January-February 2009

 There was a lot of great music on FM, like KPFK where Mary Katherine Aldin, John Davis, John Delgatto, Howard and Roz Larman and Tom Sauber gave listeners a broad range of folk and folk related music. But I wish to home in on another station, and what they provided to Los Angles music culture.

One of Los Angeles' flagship "alternative music" FM stations was KPPC, broadcast from a church basement in Pasadena. KPPC forced their listeners to be eclectic. Leon Thomas' jazz yodel shared airtime with the Doors. Disk jockeys had "personality" and musical limits or genre boundaries did not exist. A jazz cut might be followed by a folk cut, and then a full side of the newest Albert King LP.

KPPC was a church station founded in 1924 by the Pasadena Presbyterian Church. The original station was on AM radio, and only was authorized to be on the air for 22 hours a week to carry the Sunday services and the Wednesday night prayer meetings. Only the 35th radio license awarded in the USA, it carried just 100 watts of broadcast power, barely covering Pasadena. By the early 1960s, the Church wanted to expand the hours and coverage, but other stations had filled in the remaining AM time allotments. So the Church started KPPC-FM, at 106.7, with the studios and transmitters located in the basement of the church and the antenna on the roof of the newspaper building of the Pasadena Star-News located next door to the church. The FM signal was 5,000 watts, and the Church soon figured out that they did not have the ability to fill all the hours. KPPC as an alternative music station was born. Later, the studios were moved to an office on South Chester, a new mountain top transmitter and an increase to 25,500 watts, which meant a much wider audience of listeners.

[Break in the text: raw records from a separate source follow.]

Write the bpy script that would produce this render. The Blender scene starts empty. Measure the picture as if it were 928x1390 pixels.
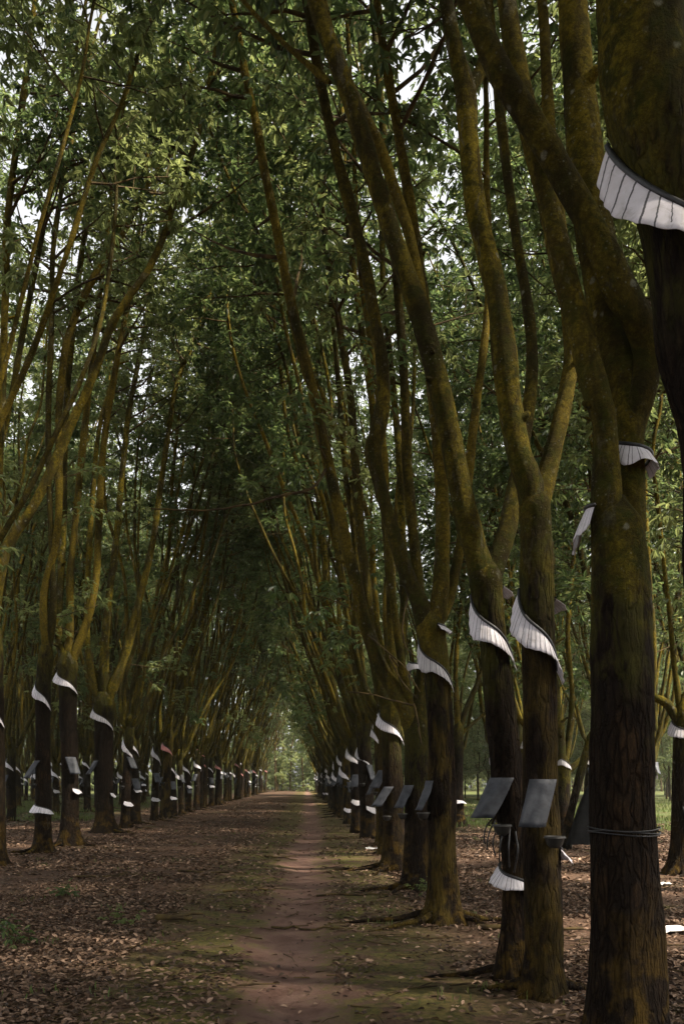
import bpy, math, random
import numpy as np
from mathutils import Vector, noise

random.seed(11)
rng = np.random.default_rng(11)
R = math.radians
scene = bpy.context.scene
COL = scene.collection

# ------------------------------------------------------------------ camera
F, CX, CY, EYE = 1150.0, 415.0, 1060.0, 1.66      # focal length and vanishing point in photo pixels, eye height in m
cam_data = bpy.data.cameras.new('camera')
cam = bpy.data.objects.new('camera', cam_data)
COL.objects.link(cam)
cam.location = (0, 0, EYE)
cam.rotation_euler = (R(90), 0, 0)
cam_data.sensor_fit = 'HORIZONTAL'
cam_data.sensor_width = 36.0
cam_data.lens = 36.0 * F / 928.0
cam_data.shift_x = (464 - CX) / 928.0
cam_data.shift_y = (CY - 695) / 928.0
cam_data.clip_start = 0.1
cam_data.clip_end = 2000
scene.camera = cam


def W(px, py, Y):
    return np.array(((px - CX) / F * Y, Y, EYE - (py - CY) / F * Y))


# ------------------------------------------------------------------ materials
def new_mat(name):
    m = bpy.data.materials.new(name)
    m.use_nodes = True
    nt = m.node_tree
    nt.nodes.clear()
    out = nt.nodes.new('ShaderNodeOutputMaterial')
    return m, nt, out


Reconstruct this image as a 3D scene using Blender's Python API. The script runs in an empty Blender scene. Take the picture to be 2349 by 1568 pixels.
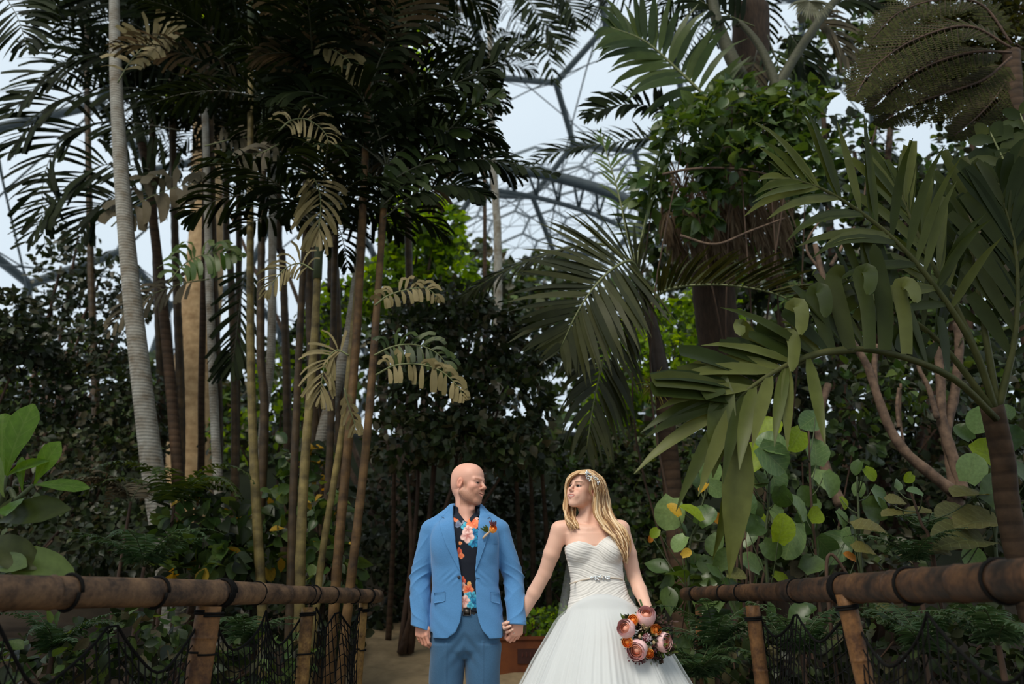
import bpy, math, random
import numpy as np
from mathutils import Vector, Matrix
from mathutils.bvhtree import BVHTree

random.seed(7)
rng = np.random.default_rng(7)
scene = bpy.context.scene
COL = scene.collection

# ------------------------------------------------------------------ camera
F_PX, CX, CY = 1700.0, 1174.5, 784.0          # focal length and centre in the 2349 x 1568 frame
CAM = Vector((0.0, 0.0, 1.12))
PITCH = math.atan(581.0 / F_PX)
cam_data = bpy.data.cameras.new('camera')
cam_data.sensor_width = 36.0
cam_data.lens = 36.0 * F_PX / 2349.0
cam_data.clip_end = 400.0
cam_data.dof.use_dof = True
cam_data.dof.focus_distance = 3.95
cam_data.dof.aperture_fstop = 1.8
cam = bpy.data.objects.new('camera', cam_data)
cam.location = CAM
cam.rotation_euler = (math.pi / 2 + PITCH, 0, 0)
COL.objects.link(cam)
scene.camera = cam

# ------------------------------------------------------------------ world, sun, exposure
world = bpy.data.worlds.new('world')
scene.world = world
world.use_nodes = True
bgn = world.node_tree.nodes['Background']
bgn.inputs[0].default_value = (0.76, 0.86, 0.94, 1)      # bright overcast sky
bgn.inputs[1].default_value = 1.0
sun_data = bpy.data.lights.new('sun', 'SUN')
sun_data.energy = 2.65
sun_data.angle = math.radians(28)                         # daylight spread by thin cloud and film
sun_data.color = (1.0, 0.92, 0.80)
sun = bpy.data.objects.new('sun', sun_data)
sun.rotation_euler = Vector((0.44, 0.72, -1.0)).to_track_quat('-Z', 'Y').to_euler()
sun.location = (-8, -8, 14)
COL.objects.link(sun)
vs = scene.view_settings
vs.view_transform = 'Standard'
vs.look = 'None'
vs.gamma = 1.0
vs.exposure = 0.0
vs.use_curve_mapping = False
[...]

Among those involved with KPPC were Tom Donahue, an individual often credited with creating the free form FM format in San Francisco; B. Mitchell Reed, a "reformed" AM DJ who dropped the register and speed of his vocal delivery to fit in the FM mode; Susan Carter aka Outrageous Nevada; Steven Segal aka The Obscene Steven Clean; Jeff Gonzer aka Bonzo Gonzer; program director and DJ Les Carter; Barry Hansen, who created his Dr. Demento persona at KPPC; Ted Alvy aka Cosmos Topper; Sunday late night DJ Elliot Mintz, who chatted with folks like John Lennon or the Manson Family girls; rhythm and blues pioneer Johnny Otis; the Firesign Theater; and The Credibility Gap. Station promos were sung by the a cappella singing group The Persuasions.

This was free form radio at its best. Not every story was funny, not every promotion worked or made sense. The "give-away" antenna boosters made of coat hangers was a good idea, though, since many listeners had to wait for the late night signal to actually hear the station. In my Orange County neighborhood, the signal was fickle, generally fading out or into another station, until late in the evening. That made KPPC that much more mysterious and magical.

One evening I listened as a DJ "accidently" scratched about 8 copies of the new Eric Burdon single, never making it more than 10 seconds into the cut. Mostly, the listener sensed that the folks on the air were having fun.

But the end was near. On my birthday in 1971, October 24, the entire air-staff was fired and replaced overnight with a new line up but with little of the élan of the prior regime. I didn't think this was a good present.

Still, the station had a number of milestones. They were the first true progressive "rock" station in Los Angeles, and the first station in Los Angeles to broadcast a stereo simulcast with a television program, providing the audio for a Leon Russell special on LA PBS station KCET.

Donahue, Reed and Alvy left early on to re-format KMET FM into essentially a more commercial version of KPPC. The Persuasions even sang the station promos, and many of the purged KPPC staff landed there in 1971.

Still, some 37 years after the true demise of KPPC, folks still speak with a smile when discussing the station, the music that was played and the fun that was there. And how many different kinds of music we may appreciate simply because of that "entertainment education."

Dennis Roger Reed is a singer-songwriter, musician and writer based in San Clemente, CA. He's released two solo CDs, and appeared on two CDs with the newgrassy Andy Rau Band and two CDs with the roots rockers Blue Mama. His prose has appeared in a variety of publications such as the OC Weekly and MOJO magazine. Writing about his music has appeared in an eclectic group of publications such as Bass Player, Acoustic Musician, Dirty Linen, Blue Suede News and Sing Out! His oddest folk resume entry would be the period of several months in 2002 when he danced onstage as part of both Little Richard's and Paul Simon's revues. He was actually asked to do the former and condoned by the latter. He apparently knows no shame.